⟨

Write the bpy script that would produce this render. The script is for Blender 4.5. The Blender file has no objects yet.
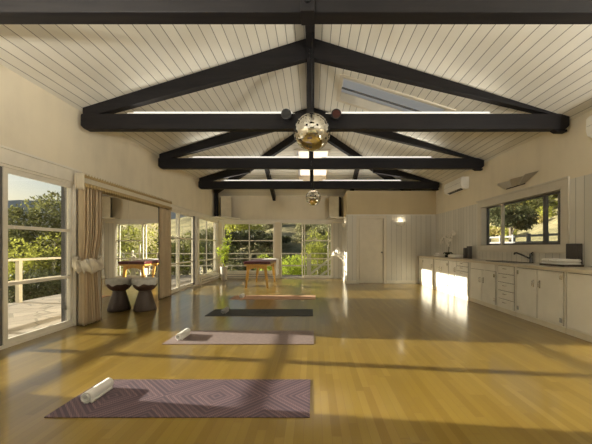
import bpy, bmesh, math, random
from mathutils import Vector, Matrix, noise
from mathutils.geometry import tessellate_polygon
random.seed(7)
SC = bpy.context.scene
COL = SC.collection
PI = math.pi

# ---------------------------------------------------------------- node helpers
class NB:
    def __init__(self, name):
        self.m = bpy.data.materials.new(name)
        self.m.use_nodes = True
        self.t = self.m.node_tree
        self.t.nodes.clear()
        self.out = self.t.nodes.new('ShaderNodeOutputMaterial')
    def n(self, typ, **kw):
        nd = self.t.nodes.new(typ)
        for k, v in kw.items():
            setattr(nd, k, v)
        return nd
    def put(self, sock, v):
        if hasattr(v, 'default_value') or hasattr(v, 'is_output'):
            self.t.links.new(v, sock)
        else:
            if isinstance(v, (tuple, list)) and len(v) == 3 and sock.type == 'RGBA':
                v = (*v, 1)
            sock.default_value = v
    def math(self, op, a, b=None, c=None):
        nd = self.n('ShaderNodeMath', operation=op)
        for i, v in enumerate((a, b, c)):
            if v is not None:
                self.put(nd.inputs[i], v)
        return nd.outputs[0]
    def pos(self):
        return self.n('ShaderNodeTexCoord').outputs['Object']
    def xyz(self, v):
        nd = self.n('ShaderNodeSeparateXYZ'); self.put(nd.inputs[0], v)
        return nd.outputs
    def vec(self, x, y, z=0.0):
        nd = self.n('ShaderNodeCombineXYZ')
        for i, v in enumerate((x, y, z)):
            self.put(nd.inputs[i], v)
        return nd.outputs[0]
    def noise(self, v, scale, detail=3, rough=.55):
        nd = self.n('ShaderNodeTexNoise')
        self.put(nd.inputs['Vector'], v)
        nd.inputs['Scale'].default_value = scale
        nd.inputs['Detail'].default_value = detail
        nd.inputs['Roughness'].default_value = rough
        return nd.outputs[0]
    def white(self, v):
        nd = self.n('ShaderNodeTexWhiteNoise', noise_dimensions='3D')
        self.put(nd.inputs['Vector'], v)
        return nd.outputs['Value']
    def scalev(self, v, s):
        nd = self.n('ShaderNodeVectorMath', operation='MULTIPLY')
        self.put(nd.inputs[0], v); nd.inputs[1].default_value = s
        return nd.outputs[0]
    def ramp(self, f, stops, interp='LINEAR'):
        nd = self.n('ShaderNodeValToRGB'); cr = nd.color_ramp
        cr.interpolation = interp
        while len(cr.elements) < len(stops):
            cr.elements.new(.5)
        for e, (p, c) in zip(cr.elements, stops):
            e.position = p; e.color = (*c, 1)
        self.put(nd.inputs[0], f)
        return nd.outputs[0]
    def mix(self, f, a, b, blend='MIX'):
        nd = self.n('ShaderNodeMix', data_type='RGBA', blend_type=blend)
        self.put(nd.inputs[0], f); self.put(nd.inputs[6], a); self.put(nd.inputs[7], b)
        return nd.outputs[2]
    def bump(self, h, dist=.01, strength=.5):
        nd = self.n('ShaderNodeBump'); self.put(nd.inputs['Height'], h)
        nd.inputs['Distance'].default_value = dist; nd.inputs['Strength'].default_value = strength
        return nd.outputs[0]
    def bsdf(self, color, rough=.6, metal=0, normal=None, spec=.5, coat=0, coat_rough=.1, trans=0, sheen=0, emit=None, emit_s=0):
        p = self.n('ShaderNodeBsdfPrincipled')
        self.put(p.inputs['Base Color'], color); self.put(p.inputs['Roughness'], rough)
        self.put(p.inputs['Metallic'], metal)
        p.inputs['Specular IOR Level'].default_value = spec
        p.inputs['Coat Weight'].default_value = coat; p.inputs['Coat Roughness'].default_value = coat_rough
        p.inputs['Sheen Weight'].default_value = sheen
        if normal is not None: self.put(p.inputs['Normal'], normal)
        if emit is not None:
            self.put(p.inputs['Emission Color'], emit); p.inputs['Emission Strength'].default_value = emit_s
        return p.outputs[0]
    def done(self, sh):
        self.t.links.new(sh, self.out.inputs[0]); return self.m

def simple(name, c, rough=.6, metal=0, var=.08, vscale=6, bump=0, bscale=60, spec=.5, sheen=0, coat=0):
    b = NB(name); p = b.pos()
    f = b.noise(p, vscale)
    lo = tuple(max(0, x*(1-var)) for x in c); hi = tuple(min(1, x*(1+var)) for x in c)
    colr = b.ramp(f, [(.3, lo), (.7, hi)])
    nm = b.bump(b.noise(p, bscale), .004, bump) if bump else None
    return b.done(b.bsdf(colr, rough, metal, nm, spec, coat, sheen=sheen))

def boards_mat(name, c, axis, pitch, groove=.06, dark=.45, rough=.6, var=.07, bumpd=.006, long_axis=None, blotch=0):
    """painted tongue-and-groove boards: grooves every pitch along axis"""
    b = NB(name); o = b.xyz(b.pos())
    u = b.math('DIVIDE', o[axis], pitch)
    fr = b.math('FRACT', u)
    d = b.math('ABSOLUTE', b.math('SUBTRACT', fr, .5))
    g = b.math('GREATER_THAN', d, .5-groove)
    idx = b.math('FLOOR', u)
    w = b.white(b.vec(idx, 3.1, 0))
    s = b.math('ADD', b.math('MULTIPLY', b.math('SUBTRACT', w, .5), 2*var), 1.0)
    n = b.noise(b.pos(), 1.3, 4)
    s2 = b.math('ADD', b.math('MULTIPLY', b.math('SUBTRACT', n, .5), .16), s)
    base = b.mix(1.0, c, b.vec(s2, s2, s2), 'MULTIPLY')
    colr = b.mix(g, base, tuple(x*dark for x in c))
    nm = b.bump(b.math('SUBTRACT', 1.0, g), bumpd, .7)
    return b.done(b.bsdf(colr, rough, normal=nm, spec=.3))

M = {}
# --- floor: narrow oiled strips running down the room
def floor_mat():
    b = NB('strip floor'); o = b.xyz(b.pos())
    W, L = .058, .95
    r = b.math('DIVIDE', o[0], W); row = b.math('FLOOR', r)
    off = b.math('MULTIPLY', b.white(b.vec(row, 1.7, 0)), 7.3)
    q = b.math('ADD', b.math('DIVIDE', o[1], L), off); brd = b.math('FLOOR', q)
    w = b.white(b.vec(row, brd, 2.0))
    w2 = b.white(b.vec(row, brd, 9.0))
    grain = b.noise(b.vec(b.math('MULTIPLY', o[0], 40), b.math('MULTIPLY', o[1], 1.8), b.math('MULTIPLY', w, 30)), 1.0, 4)
    f = b.math('ADD', b.math('MULTIPLY', w, .75), b.math('MULTIPLY', grain, .30))
    colr = b.ramp(f, [(.0, (.178, .112, .020)), (.45, (.212, .140, .026)), (.75, (.226, .152, .031)), (1, (.25, .174, .041))])
    colr = b.mix(b.math('MULTIPLY', b.math('GREATER_THAN', w2, .88), .3), colr, (.22, .135, .03))
    gx = b.math('GREATER_THAN', b.math('ABSOLUTE', b.math('SUBTRACT', b.math('FRACT', r), .5)), .475)
    gy = b.math('GREATER_THAN', b.math('ABSOLUTE', b.math('SUBTRACT', b.math('FRACT', q), .5)), .4975)
    g = b.math('MAXIMUM', gx, gy)
    colr = b.mix(b.math('MULTIPLY', g, .55), colr, (.16, .085, .03))
    return b.done(b.bsdf(colr, .30, spec=.12, coat=.75, coat_rough=.14))
M['floor'] = floor_mat()
M['ceilx'] = boards_mat('painted ceiling boards', (.72, .69, .60), 0, .127, .035, .34)
M['ceily'] = boards_mat('painted hip boards', (.72, .69, .60), 1, .127, .03, .42)
M['panel_y'] = boards_mat('grey panelling side', (.64, .61, .535), 1, .152, .035, .62, var=.05)
M['panel_x'] = boards_mat('grey panelling partition', (.64, .61, .535), 0, .155, .035, .60, var=.05)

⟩

> **GIVEN EXERCISE**
All of the lines above should be printed exactly, minus the pictures.

> **RESULT**
Write the bpy script that would produce this render. The script is for Blender 4.5. The Blender file has no objects yet.
import bpy, bmesh, math, random
from mathutils import Vector, Matrix, noise
from mathutils.geometry import tessellate_polygon
random.seed(7)
SC = bpy.context.scene
COL = SC.collection
PI = math.pi

# ---------------------------------------------------------------- node helpers
class NB:
    def __init__(self, name):
        self.m = bpy.data.materials.new(name)
        self.m.use_nodes = True
        self.t = self.m.node_tree
        self.t.nodes.clear()
        self.out = self.t.nodes.new('ShaderNodeOutputMaterial')
    def n(self, typ, **kw):
        nd = self.t.nodes.new(typ)
        for k, v in kw.items():
            setattr(nd, k, v)
        return nd
    def put(self, sock, v):
        if hasattr(v, 'default_value') or hasattr(v, 'is_output'):
            self.t.links.new(v, sock)
        else:
            if isinstance(v, (tuple, list)) and len(v) == 3 and sock.type == 'RGBA':
                v = (*v, 1)
            sock.default_value = v
    def math(self, op, a, b=None, c=None):
        nd = self.n('ShaderNodeMath', operation=op)
        for i, v in enumerate((a, b, c)):
            if v is not None:
                self.put(nd.inputs[i], v)
        return nd.outputs[0]
    def pos(self):
        return self.n('ShaderNodeTexCoord').outputs['Object']
    def xyz(self, v):
        nd = self.n('ShaderNodeSeparateXYZ'); self.put(nd.inputs[0], v)
        return nd.outputs
    def vec(self, x, y, z=0.0):
        nd = self.n('ShaderNodeCombineXYZ')
        for i, v in enumerate((x, y, z)):
            self.put(nd.inputs[i], v)
        return nd.outputs[0]
    def noise(self, v, scale, detail=3, rough=.55):
        nd = self.n('ShaderNodeTexNoise')
        self.put(nd.inputs['Vector'], v)
        nd.inputs['Scale'].default_value = scale
        nd.inputs['Detail'].default_value = detail
        nd.inputs['Roughness'].default_value = rough
        return nd.outputs[0]
    def white(self, v):
        nd = self.n('ShaderNodeTexWhiteNoise', noise_dimensions='3D')
        self.put(nd.inputs['Vector'], v)
        return nd.outputs['Value']
    def scalev(self, v, s):
        nd = self.n('ShaderNodeVectorMath', operation='MULTIPLY')
        self.put(nd.inputs[0], v); nd.inputs[1].default_value = s
        return nd.outputs[0]
    def ramp(self, f, stops, interp='LINEAR'):
        nd = self.n('ShaderNodeValToRGB'); cr = nd.color_ramp
        cr.interpolation = interp
        while len(cr.elements) < len(stops):
            cr.elements.new(.5)
        for e, (p, c) in zip(cr.elements, stops):
            e.position = p; e.color = (*c, 1)
        self.put(nd.inputs[0], f)
        return nd.outputs[0]
    def mix(self, f, a, b, blend='MIX'):
        nd = self.n('ShaderNodeMix', data_type='RGBA', blend_type=blend)
        self.put(nd.inputs[0], f); self.put(nd.inputs[6], a); self.put(nd.inputs[7], b)
        return nd.outputs[2]
    def bump(self, h, dist=.01, strength=.5):
        nd = self.n('ShaderNodeBump'); self.put(nd.inputs['Height'], h)
        nd.inputs['Distance'].default_value = dist; nd.inputs['Strength'].default_value = strength
        return nd.outputs[0]
    def bsdf(self, color, rough=.6, metal=0, normal=None, spec=.5, coat=0, coat_rough=.1, trans=0, sheen=0, emit=None, emit_s=0):
        p = self.n('ShaderNodeBsdfPrincipled')
        self.put(p.inputs['Base Color'], color); self.put(p.inputs['Roughness'], rough)
        self.put(p.inputs['Metallic'], metal)
        p.inputs['Specular IOR Level'].default_value = spec
        p.inputs['Coat Weight'].default_value = coat; p.inputs['Coat Roughness'].default_value = coat_rough
        p.inputs['Sheen Weight'].default_value = sheen
        if normal is not None: self.put(p.inputs['Normal'], normal)
        if emit is not None:
            self.put(p.inputs['Emission Color'], emit); p.inputs['Emission Strength'].default_value = emit_s
        return p.outputs[0]
    def done(self, sh):
        self.t.links.new(sh, self.out.inputs[0]); return self.m

def simple(name, c, rough=.6, metal=0, var=.08, vscale=6, bump=0, bscale=60, spec=.5, sheen=0, coat=0):
    b = NB(name); p = b.pos()
    f = b.noise(p, vscale)
    lo = tuple(max(0, x*(1-var)) for x in c); hi = tuple(min(1, x*(1+var)) for x in c)
    colr = b.ramp(f, [(.3, lo), (.7, hi)])
    nm = b.bump(b.noise(p, bscale), .004, bump) if bump else None
    return b.done(b.bsdf(colr, rough, metal, nm, spec, coat, sheen=sheen))

def boards_mat(name, c, axis, pitch, groove=.06, dark=.45, rough=.6, var=.07, bumpd=.006, long_axis=None, blotch=0):
    """painted tongue-and-groove boards: grooves every pitch along axis"""
    b = NB(name); o = b.xyz(b.pos())
    u = b.math('DIVIDE', o[axis], pitch)
    fr = b.math('FRACT', u)
    d = b.math('ABSOLUTE', b.math('SUBTRACT', fr, .5))
    g = b.math('GREATER_THAN', d, .5-groove)
    idx = b.math('FLOOR', u)
    w = b.white(b.vec(idx, 3.1, 0))
    s = b.math('ADD', b.math('MULTIPLY', b.math('SUBTRACT', w, .5), 2*var), 1.0)
    n = b.noise(b.pos(), 1.3, 4)
    s2 = b.math('ADD', b.math('MULTIPLY', b.math('SUBTRACT', n, .5), .16), s)
    base = b.mix(1.0, c, b.vec(s2, s2, s2), 'MULTIPLY')
    colr = b.mix(g, base, tuple(x*dark for x in c))
    nm = b.bump(b.math('SUBTRACT', 1.0, g), bumpd, .7)
    return b.done(b.bsdf(colr, rough, normal=nm, spec=.3))

M = {}
# --- floor: narrow oiled strips running down the room
def floor_mat():
    b = NB('strip floor'); o = b.xyz(b.pos())
    W, L = .058, .95
    r = b.math('DIVIDE', o[0], W); row = b.math('FLOOR', r)
    off = b.math('MULTIPLY', b.white(b.vec(row, 1.7, 0)), 7.3)
    q = b.math('ADD', b.math('DIVIDE', o[1], L), off); brd = b.math('FLOOR', q)
    w = b.white(b.vec(row, brd, 2.0))
    w2 = b.white(b.vec(row, brd, 9.0))
    grain = b.noise(b.vec(b.math('MULTIPLY', o[0], 40), b.math('MULTIPLY', o[1], 1.8), b.math('MULTIPLY', w, 30)), 1.0, 4)
    f = b.math('ADD', b.math('MULTIPLY', w, .75), b.math('MULTIPLY', grain, .30))
    colr = b.ramp(f, [(.0, (.178, .112, .020)), (.45, (.212, .140, .026)), (.75, (.226, .152, .031)), (1, (.25, .174, .041))])
    colr = b.mix(b.math('MULTIPLY', b.math('GREATER_THAN', w2, .88), .3), colr, (.22, .135, .03))
    gx = b.math('GREATER_THAN', b.math('ABSOLUTE', b.math('SUBTRACT', b.math('FRACT', r), .5)), .475)
    gy = b.math('GREATER_THAN', b.math('ABSOLUTE', b.math('SUBTRACT', b.math('FRACT', q), .5)), .4975)
    g = b.math('MAXIMUM', gx, gy)
    colr = b.mix(b.math('MULTIPLY', g, .55), colr, (.16, .085, .03))
    return b.done(b.bsdf(colr, .30, spec=.12, coat=.75, coat_rough=.14))
M['floor'] = floor_mat()
M['ceilx'] = boards_mat('painted ceiling boards', (.72, .69, .60), 0, .127, .035, .34)
M['ceily'] = boards_mat('painted hip boards', (.72, .69, .60), 1, .127, .03, .42)
M['panel_y'] = boards_mat('grey panelling side', (.64, .61, .535), 1, .152, .035, .62, var=.05)
M['panel_x'] = boards_mat('grey panelling partition', (.64, .61, .535), 0, .155, .035, .60, var=.05)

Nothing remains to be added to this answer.